-------- Recorded information

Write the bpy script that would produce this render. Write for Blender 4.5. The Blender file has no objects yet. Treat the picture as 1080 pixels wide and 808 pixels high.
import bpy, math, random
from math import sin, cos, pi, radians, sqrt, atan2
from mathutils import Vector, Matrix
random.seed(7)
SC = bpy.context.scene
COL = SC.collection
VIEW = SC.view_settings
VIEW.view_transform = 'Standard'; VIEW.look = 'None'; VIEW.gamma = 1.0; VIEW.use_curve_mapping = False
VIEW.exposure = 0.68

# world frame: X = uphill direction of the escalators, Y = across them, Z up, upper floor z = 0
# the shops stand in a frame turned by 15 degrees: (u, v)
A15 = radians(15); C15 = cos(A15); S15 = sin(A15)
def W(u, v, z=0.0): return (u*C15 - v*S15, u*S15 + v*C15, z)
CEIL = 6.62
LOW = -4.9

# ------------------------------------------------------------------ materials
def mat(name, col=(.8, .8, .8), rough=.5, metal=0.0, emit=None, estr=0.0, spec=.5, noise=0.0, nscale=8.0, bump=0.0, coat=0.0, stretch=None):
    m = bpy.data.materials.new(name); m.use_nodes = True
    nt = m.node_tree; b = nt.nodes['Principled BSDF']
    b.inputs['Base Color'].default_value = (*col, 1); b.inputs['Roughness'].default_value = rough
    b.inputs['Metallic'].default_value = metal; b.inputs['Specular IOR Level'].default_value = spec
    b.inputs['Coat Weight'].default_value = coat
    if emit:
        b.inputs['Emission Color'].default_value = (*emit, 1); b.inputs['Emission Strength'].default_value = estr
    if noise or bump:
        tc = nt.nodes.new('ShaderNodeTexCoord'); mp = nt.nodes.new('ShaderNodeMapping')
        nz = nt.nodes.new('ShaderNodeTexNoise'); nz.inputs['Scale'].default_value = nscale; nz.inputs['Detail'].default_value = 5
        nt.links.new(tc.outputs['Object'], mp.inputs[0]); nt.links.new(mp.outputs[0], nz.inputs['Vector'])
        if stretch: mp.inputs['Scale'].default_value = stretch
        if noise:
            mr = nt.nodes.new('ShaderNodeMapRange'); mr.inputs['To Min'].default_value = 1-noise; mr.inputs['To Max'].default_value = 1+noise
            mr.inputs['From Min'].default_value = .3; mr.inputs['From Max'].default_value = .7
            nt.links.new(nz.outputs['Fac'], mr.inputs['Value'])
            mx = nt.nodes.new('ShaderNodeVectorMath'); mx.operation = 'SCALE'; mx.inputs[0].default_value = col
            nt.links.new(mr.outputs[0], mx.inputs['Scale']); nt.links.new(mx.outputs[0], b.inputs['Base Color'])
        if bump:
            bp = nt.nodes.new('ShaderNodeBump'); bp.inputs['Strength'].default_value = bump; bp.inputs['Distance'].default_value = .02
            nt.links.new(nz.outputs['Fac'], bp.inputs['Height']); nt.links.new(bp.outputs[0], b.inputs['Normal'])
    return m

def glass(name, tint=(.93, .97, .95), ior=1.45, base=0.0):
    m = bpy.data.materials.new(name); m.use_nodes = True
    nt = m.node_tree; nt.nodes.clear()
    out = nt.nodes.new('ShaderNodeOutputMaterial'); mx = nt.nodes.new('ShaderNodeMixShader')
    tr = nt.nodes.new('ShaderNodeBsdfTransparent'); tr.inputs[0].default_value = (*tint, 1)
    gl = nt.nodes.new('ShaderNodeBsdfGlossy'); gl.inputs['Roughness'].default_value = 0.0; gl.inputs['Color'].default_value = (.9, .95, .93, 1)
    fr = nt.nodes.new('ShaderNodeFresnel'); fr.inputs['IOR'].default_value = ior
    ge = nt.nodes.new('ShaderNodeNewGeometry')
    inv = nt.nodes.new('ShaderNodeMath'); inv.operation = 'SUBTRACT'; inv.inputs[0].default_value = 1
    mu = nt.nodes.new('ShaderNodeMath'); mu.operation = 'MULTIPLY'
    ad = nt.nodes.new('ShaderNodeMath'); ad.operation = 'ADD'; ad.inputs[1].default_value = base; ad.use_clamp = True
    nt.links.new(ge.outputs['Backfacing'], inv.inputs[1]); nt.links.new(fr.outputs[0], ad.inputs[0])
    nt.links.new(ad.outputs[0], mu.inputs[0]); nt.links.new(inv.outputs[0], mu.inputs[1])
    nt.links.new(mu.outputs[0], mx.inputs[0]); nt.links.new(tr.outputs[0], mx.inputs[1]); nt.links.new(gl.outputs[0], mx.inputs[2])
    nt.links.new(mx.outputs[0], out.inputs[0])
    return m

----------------

- **Aim of the exercise**
Copy every line verbatim.

- **Written solution**
Write the bpy script that would produce this render. Write for Blender 4.5. The Blender file has no objects yet. Treat the picture as 1080 pixels wide and 808 pixels high.
import bpy, math, random
from math import sin, cos, pi, radians, sqrt, atan2
from mathutils import Vector, Matrix
random.seed(7)
SC = bpy.context.scene
COL = SC.collection
VIEW = SC.view_settings
VIEW.view_transform = 'Standard'; VIEW.look = 'None'; VIEW.gamma = 1.0; VIEW.use_curve_mapping = False
VIEW.exposure = 0.68

# world frame: X = uphill direction of the escalators, Y = across them, Z up, upper floor z = 0
# the shops stand in a frame turned by 15 degrees: (u, v)
A15 = radians(15); C15 = cos(A15); S15 = sin(A15)
def W(u, v, z=0.0): return (u*C15 - v*S15, u*S15 + v*C15, z)
CEIL = 6.62
LOW = -4.9

# ------------------------------------------------------------------ materials
def mat(name, col=(.8, .8, .8), rough=.5, metal=0.0, emit=None, estr=0.0, spec=.5, noise=0.0, nscale=8.0, bump=0.0, coat=0.0, stretch=None):
    m = bpy.data.materials.new(name); m.use_nodes = True
    nt = m.node_tree; b = nt.nodes['Principled BSDF']
    b.inputs['Base Color'].default_value = (*col, 1); b.inputs['Roughness'].default_value = rough
    b.inputs['Metallic'].default_value = metal; b.inputs['Specular IOR Level'].default_value = spec
    b.inputs['Coat Weight'].default_value = coat
    if emit:
        b.inputs['Emission Color'].default_value = (*emit, 1); b.inputs['Emission Strength'].default_value = estr
    if noise or bump:
        tc = nt.nodes.new('ShaderNodeTexCoord'); mp = nt.nodes.new('ShaderNodeMapping')
        nz = nt.nodes.new('ShaderNodeTexNoise'); nz.inputs['Scale'].default_value = nscale; nz.inputs['Detail'].default_value = 5
        nt.links.new(tc.outputs['Object'], mp.inputs[0]); nt.links.new(mp.outputs[0], nz.inputs['Vector'])
        if stretch: mp.inputs['Scale'].default_value = stretch
        if noise:
            mr = nt.nodes.new('ShaderNodeMapRange'); mr.inputs['To Min'].default_value = 1-noise; mr.inputs['To Max'].default_value = 1+noise
            mr.inputs['From Min'].default_value = .3; mr.inputs['From Max'].default_value = .7
            nt.links.new(nz.outputs['Fac'], mr.inputs['Value'])
            mx = nt.nodes.new('ShaderNodeVectorMath'); mx.operation = 'SCALE'; mx.inputs[0].default_value = col
            nt.links.new(mr.outputs[0], mx.inputs['Scale']); nt.links.new(mx.outputs[0], b.inputs['Base Color'])
        if bump:
            bp = nt.nodes.new('ShaderNodeBump'); bp.inputs['Strength'].default_value = bump; bp.inputs['Distance'].default_value = .02
            nt.links.new(nz.outputs['Fac'], bp.inputs['Height']); nt.links.new(bp.outputs[0], b.inputs['Normal'])
    return m

def glass(name, tint=(.93, .97, .95), ior=1.45, base=0.0):
    m = bpy.data.materials.new(name); m.use_nodes = True
    nt = m.node_tree; nt.nodes.clear()
    out = nt.nodes.new('ShaderNodeOutputMaterial'); mx = nt.nodes.new('ShaderNodeMixShader')
    tr = nt.nodes.new('ShaderNodeBsdfTransparent'); tr.inputs[0].default_value = (*tint, 1)
    gl = nt.nodes.new('ShaderNodeBsdfGlossy'); gl.inputs['Roughness'].default_value = 0.0; gl.inputs['Color'].default_value = (.9, .95, .93, 1)
    fr = nt.nodes.new('ShaderNodeFresnel'); fr.inputs['IOR'].default_value = ior
    ge = nt.nodes.new('ShaderNodeNewGeometry')
    inv = nt.nodes.new('ShaderNodeMath'); inv.operation = 'SUBTRACT'; inv.inputs[0].default_value = 1
    mu = nt.nodes.new('ShaderNodeMath'); mu.operation = 'MULTIPLY'
    ad = nt.nodes.new('ShaderNodeMath'); ad.operation = 'ADD'; ad.inputs[1].default_value = base; ad.use_clamp = True
    nt.links.new(ge.outputs['Backfacing'], inv.inputs[1]); nt.links.new(fr.outputs[0], ad.inputs[0])
    nt.links.new(ad.outputs[0], mu.inputs[0]); nt.links.new(inv.outputs[0], mu.inputs[1])
    nt.links.new(mu.outputs[0], mx.inputs[0]); nt.links.new(tr.outputs[0], mx.inputs[1]); nt.links.new(gl.outputs[0], mx.inputs[2])
    nt.links.new(mx.outputs[0], out.inputs[0])
    return m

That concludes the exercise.